Some of Ireland’s leading writers of fiction will be taking part in this year’s festival. Colm Tóibín (Brooklyn, Nora Webster, House of Names), and Maggie O’Farrell (I Am, I Am, I Am, This Must Be the Place) will be making their first visits to Kells, as will Emer McLysaght and Sarah Breen (Oh My God What a Complete Aisling). John Banville (The Sea, Mrs. Osmond), Liz Nugent (Unravelling Oliver, Skin Deep), Frank McGuinness (The Woodcutter and His Family), Lisa McInerney (The Glorious Heresies, The Blood Miracles) will be returning to our festival. Michael Harding (Staring at Lakes, Hanging with the Elephant) will host a workshop on the art of memoir, and John McKenna (Clare, A Haunted Heart) will host a fiction writing workshop.
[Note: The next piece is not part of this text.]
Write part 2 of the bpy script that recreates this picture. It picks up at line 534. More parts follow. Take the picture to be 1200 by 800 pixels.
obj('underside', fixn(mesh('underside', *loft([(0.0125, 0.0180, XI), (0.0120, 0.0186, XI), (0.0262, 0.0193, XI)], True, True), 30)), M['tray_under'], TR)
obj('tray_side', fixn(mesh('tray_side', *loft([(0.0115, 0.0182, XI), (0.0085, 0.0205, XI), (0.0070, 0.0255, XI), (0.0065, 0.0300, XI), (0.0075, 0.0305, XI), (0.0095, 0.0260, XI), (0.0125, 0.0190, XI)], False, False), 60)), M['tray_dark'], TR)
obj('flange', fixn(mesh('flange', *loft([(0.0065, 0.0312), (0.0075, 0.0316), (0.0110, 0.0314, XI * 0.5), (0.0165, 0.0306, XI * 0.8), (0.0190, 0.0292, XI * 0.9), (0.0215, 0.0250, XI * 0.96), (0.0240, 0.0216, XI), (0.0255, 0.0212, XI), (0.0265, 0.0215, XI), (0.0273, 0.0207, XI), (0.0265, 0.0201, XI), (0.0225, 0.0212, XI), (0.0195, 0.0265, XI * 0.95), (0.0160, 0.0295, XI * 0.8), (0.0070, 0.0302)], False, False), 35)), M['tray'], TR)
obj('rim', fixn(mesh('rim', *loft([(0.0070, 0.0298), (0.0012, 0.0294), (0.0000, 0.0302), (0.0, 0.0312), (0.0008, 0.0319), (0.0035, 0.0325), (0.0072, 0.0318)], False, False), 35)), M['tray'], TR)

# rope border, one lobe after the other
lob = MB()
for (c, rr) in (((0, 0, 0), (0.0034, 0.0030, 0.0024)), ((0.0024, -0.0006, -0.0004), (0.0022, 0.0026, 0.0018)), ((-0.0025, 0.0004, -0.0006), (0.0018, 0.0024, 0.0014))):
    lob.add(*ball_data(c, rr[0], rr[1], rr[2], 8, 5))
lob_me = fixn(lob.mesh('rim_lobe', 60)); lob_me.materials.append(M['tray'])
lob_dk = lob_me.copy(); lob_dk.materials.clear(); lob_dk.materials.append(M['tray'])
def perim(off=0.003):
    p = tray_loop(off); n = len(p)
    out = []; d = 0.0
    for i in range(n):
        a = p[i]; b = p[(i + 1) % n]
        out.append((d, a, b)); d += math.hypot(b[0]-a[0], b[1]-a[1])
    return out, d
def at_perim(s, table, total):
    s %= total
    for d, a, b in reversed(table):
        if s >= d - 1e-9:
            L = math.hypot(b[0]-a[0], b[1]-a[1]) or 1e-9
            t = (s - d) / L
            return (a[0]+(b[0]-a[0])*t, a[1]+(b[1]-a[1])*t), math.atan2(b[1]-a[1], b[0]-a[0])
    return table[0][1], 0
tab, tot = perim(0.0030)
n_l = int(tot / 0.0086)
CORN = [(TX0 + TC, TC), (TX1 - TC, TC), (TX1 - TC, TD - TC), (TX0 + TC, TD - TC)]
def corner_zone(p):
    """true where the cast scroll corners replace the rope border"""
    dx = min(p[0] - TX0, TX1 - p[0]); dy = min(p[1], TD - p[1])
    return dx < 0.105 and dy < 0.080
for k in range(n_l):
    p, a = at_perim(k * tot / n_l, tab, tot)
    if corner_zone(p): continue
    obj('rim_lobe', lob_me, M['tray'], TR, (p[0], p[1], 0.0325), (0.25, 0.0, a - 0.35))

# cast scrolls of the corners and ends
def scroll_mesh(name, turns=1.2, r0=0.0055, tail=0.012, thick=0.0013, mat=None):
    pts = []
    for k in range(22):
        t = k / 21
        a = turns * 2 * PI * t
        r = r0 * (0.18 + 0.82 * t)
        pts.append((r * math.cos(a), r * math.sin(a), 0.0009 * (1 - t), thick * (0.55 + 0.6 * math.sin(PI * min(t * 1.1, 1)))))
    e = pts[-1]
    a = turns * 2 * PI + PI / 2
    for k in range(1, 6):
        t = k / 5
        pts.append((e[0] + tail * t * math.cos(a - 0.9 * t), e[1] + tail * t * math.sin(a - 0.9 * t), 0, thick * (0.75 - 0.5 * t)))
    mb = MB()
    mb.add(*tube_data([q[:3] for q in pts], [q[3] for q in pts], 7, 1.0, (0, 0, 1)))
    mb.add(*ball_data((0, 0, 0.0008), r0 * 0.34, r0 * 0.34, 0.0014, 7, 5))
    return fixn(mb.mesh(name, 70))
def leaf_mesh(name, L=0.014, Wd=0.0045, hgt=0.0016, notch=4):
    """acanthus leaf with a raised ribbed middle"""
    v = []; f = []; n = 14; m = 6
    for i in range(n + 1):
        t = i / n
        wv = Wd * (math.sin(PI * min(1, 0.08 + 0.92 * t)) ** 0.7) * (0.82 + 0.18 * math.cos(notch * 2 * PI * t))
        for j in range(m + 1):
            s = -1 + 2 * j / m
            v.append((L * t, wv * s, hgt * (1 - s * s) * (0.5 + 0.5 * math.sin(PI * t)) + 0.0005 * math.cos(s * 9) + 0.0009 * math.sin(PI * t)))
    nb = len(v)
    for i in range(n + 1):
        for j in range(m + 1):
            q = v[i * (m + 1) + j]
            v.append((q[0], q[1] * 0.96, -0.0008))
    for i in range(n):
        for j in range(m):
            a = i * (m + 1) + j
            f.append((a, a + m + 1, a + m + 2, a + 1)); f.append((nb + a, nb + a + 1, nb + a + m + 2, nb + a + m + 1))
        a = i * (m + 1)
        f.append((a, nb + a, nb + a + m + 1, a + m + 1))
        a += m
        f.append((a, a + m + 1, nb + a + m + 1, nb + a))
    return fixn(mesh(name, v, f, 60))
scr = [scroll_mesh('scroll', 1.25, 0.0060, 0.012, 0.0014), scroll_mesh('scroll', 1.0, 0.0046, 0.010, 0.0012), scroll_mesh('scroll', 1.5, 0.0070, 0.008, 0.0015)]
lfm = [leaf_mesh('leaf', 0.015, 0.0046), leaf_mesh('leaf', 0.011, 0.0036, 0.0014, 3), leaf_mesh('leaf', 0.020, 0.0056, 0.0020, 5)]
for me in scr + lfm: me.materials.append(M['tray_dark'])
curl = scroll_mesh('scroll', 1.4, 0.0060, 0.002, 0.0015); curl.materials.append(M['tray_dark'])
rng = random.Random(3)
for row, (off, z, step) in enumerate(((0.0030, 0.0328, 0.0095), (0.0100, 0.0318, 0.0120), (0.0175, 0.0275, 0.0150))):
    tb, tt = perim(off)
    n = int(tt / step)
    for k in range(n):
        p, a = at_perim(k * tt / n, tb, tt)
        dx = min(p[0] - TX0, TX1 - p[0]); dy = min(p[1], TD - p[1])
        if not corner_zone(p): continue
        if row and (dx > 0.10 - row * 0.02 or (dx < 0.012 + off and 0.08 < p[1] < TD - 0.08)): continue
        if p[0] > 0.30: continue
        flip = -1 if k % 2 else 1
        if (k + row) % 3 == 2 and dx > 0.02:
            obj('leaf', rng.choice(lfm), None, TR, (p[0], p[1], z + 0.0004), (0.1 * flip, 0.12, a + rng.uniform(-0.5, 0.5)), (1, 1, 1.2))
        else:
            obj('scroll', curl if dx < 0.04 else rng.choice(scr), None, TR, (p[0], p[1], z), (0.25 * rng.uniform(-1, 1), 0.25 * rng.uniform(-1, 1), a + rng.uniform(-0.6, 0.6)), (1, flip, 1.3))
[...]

Loughcrew-based / Gallery Press poet and publisher Peter Fallon will team up, once again, with sister and brother Saramai and Oisin Leech (The Lost Brothers) for an evening session of poetry, music and conversation. Award winning American playwright Matthew Spangler (The Kite Runner) will talk about his globe-trotting adaptation of the Khaled Hosseini novel and will later team up with Mary Manning to describe how he would go about adapting her memoir Striking Back.
In what we hope will be the first of many visits to Hinterland the Rick O’Shea Book Club will tackle Oh My God What a Complete Aisling written by Emer McLysaght and Sarah Breen.
Ashbourne resident Aidan Comerford discusses his heart-warming and hilarious memoir Corn Flakes for Dinner, the story of how his life happened when he was making other plans. Mullingar based author Patricia Gibney will talk about cracking the huge digital book market with her crime thriller series.
Already touted as the next exciting Irish millennial writer, None of this is Serious is Dubliner Catherine Prasifka’s impressive debut novel. Catherine has already been picked as ‘one to watch’ by the Irish Times and the Irish Independent.
Dublin student life is ending for Sophie and her friends. They’ve got everything figured out, and Sophie feels left behind as they all start to go their separate ways. None of This Is Serious is about the uncertainty and absurdity of being alive today. It’s about balancing the real world with the online, and the vulnerabilities in yourself, your relationships, your body. Catherine Prasifka will read from her work and discuss it with the audience.